▶ **TASK STATEMENT**: Extract the lines of the material below, beginning with the first and ending with the line that holds "COL = SC.collection". Skip every picture.

▶ **DATA SECTION**:
%%
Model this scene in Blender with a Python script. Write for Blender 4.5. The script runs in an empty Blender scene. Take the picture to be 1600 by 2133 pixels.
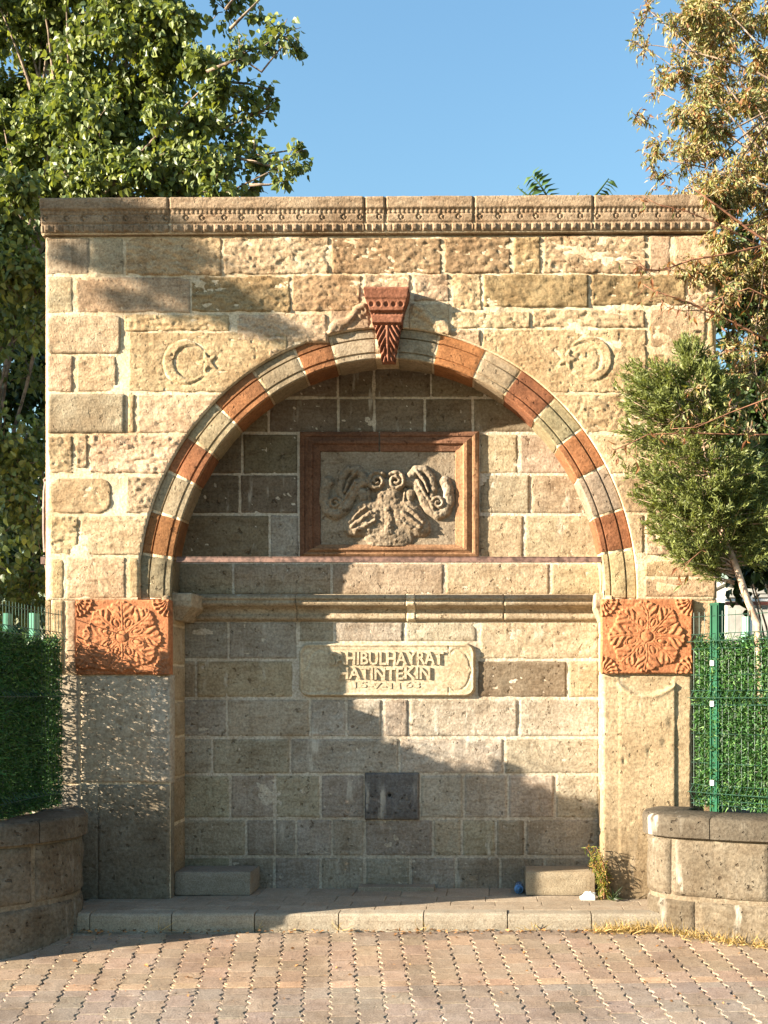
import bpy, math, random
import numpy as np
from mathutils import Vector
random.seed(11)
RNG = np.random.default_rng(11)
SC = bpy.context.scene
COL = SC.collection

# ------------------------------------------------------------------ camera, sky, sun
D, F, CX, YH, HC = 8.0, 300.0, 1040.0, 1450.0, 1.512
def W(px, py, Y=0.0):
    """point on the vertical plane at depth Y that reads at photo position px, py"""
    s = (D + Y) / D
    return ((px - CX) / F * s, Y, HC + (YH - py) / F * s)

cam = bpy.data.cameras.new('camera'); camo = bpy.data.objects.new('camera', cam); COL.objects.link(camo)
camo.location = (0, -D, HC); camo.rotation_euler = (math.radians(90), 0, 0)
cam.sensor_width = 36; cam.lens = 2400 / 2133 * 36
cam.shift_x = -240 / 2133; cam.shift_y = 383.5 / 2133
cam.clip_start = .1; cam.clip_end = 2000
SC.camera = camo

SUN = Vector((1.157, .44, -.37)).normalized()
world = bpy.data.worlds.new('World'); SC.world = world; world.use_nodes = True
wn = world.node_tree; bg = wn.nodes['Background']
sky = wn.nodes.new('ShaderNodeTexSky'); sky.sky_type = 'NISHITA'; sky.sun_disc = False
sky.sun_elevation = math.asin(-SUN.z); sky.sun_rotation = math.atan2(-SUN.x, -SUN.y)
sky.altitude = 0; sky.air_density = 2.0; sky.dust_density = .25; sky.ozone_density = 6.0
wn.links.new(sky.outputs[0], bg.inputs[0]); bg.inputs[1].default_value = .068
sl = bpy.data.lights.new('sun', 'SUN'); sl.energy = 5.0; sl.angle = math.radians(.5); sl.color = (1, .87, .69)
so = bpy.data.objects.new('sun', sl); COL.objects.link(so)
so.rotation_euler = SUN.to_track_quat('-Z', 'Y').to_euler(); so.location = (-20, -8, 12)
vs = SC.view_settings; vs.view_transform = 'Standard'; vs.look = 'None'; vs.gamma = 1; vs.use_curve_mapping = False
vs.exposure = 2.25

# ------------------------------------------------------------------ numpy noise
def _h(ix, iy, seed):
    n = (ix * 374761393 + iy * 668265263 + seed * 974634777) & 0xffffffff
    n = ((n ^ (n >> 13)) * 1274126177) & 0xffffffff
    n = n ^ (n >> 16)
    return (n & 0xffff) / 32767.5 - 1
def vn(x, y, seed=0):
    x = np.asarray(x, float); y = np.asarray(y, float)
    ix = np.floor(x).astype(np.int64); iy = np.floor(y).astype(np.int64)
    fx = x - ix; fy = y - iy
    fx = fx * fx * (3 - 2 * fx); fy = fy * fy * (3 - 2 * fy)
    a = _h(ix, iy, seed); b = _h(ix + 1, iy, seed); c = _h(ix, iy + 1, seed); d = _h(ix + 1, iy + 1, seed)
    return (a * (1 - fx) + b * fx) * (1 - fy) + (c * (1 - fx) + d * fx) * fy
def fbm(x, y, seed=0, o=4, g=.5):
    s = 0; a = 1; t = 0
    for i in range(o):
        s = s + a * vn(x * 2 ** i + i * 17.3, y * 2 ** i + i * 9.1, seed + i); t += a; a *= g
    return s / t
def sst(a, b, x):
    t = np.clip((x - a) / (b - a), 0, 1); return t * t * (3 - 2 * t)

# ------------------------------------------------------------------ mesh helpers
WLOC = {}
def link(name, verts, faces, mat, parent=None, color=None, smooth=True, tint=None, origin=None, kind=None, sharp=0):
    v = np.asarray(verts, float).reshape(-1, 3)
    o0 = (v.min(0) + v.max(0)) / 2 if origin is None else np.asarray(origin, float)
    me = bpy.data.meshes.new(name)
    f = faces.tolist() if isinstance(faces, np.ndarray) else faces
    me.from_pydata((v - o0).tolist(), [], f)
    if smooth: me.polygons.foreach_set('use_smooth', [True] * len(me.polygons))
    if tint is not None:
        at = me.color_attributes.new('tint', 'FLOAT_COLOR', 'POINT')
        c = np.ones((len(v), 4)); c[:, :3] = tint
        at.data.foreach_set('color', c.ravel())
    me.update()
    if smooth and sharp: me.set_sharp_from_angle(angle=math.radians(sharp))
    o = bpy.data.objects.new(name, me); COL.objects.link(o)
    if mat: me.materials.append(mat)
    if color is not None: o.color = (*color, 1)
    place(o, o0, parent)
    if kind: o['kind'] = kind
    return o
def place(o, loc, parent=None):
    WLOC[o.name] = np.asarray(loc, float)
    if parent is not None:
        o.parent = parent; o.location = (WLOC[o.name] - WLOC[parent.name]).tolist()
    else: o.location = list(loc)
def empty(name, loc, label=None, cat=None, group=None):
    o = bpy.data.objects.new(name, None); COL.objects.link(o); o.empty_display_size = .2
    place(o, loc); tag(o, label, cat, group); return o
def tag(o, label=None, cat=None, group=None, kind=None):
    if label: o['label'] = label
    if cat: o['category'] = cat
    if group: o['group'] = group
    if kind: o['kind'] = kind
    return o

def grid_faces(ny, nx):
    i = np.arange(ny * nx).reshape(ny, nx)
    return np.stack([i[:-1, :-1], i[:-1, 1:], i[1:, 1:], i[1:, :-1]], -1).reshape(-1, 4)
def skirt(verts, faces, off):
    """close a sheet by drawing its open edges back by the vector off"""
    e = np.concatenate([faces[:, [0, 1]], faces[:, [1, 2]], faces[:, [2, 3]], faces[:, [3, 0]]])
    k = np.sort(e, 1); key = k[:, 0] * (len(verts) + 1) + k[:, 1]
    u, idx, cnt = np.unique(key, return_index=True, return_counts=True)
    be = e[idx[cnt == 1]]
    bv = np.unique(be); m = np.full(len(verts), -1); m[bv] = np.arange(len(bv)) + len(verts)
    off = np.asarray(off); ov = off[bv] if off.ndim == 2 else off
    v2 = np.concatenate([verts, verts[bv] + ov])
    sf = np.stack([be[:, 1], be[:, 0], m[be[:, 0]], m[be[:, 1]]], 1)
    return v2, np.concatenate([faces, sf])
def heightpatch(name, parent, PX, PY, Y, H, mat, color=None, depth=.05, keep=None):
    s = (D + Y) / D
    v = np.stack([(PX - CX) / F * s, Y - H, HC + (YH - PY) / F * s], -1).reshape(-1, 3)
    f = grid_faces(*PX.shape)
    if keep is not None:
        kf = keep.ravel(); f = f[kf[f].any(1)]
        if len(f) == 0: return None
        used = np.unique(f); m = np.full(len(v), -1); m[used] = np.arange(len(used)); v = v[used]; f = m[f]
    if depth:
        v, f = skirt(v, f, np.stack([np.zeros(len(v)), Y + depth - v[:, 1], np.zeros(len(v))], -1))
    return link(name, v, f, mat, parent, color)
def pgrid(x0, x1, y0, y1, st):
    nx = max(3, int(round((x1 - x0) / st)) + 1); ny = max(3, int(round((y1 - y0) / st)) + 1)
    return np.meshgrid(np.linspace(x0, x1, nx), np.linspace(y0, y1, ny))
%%
▶ **FINISHED ANSWER**:
Model this scene in Blender with a Python script. Write for Blender 4.5. The script runs in an empty Blender scene. Take the picture to be 1600 by 2133 pixels.
import bpy, math, random
import numpy as np
from mathutils import Vector
random.seed(11)
RNG = np.random.default_rng(11)
SC = bpy.context.scene
COL = SC.collection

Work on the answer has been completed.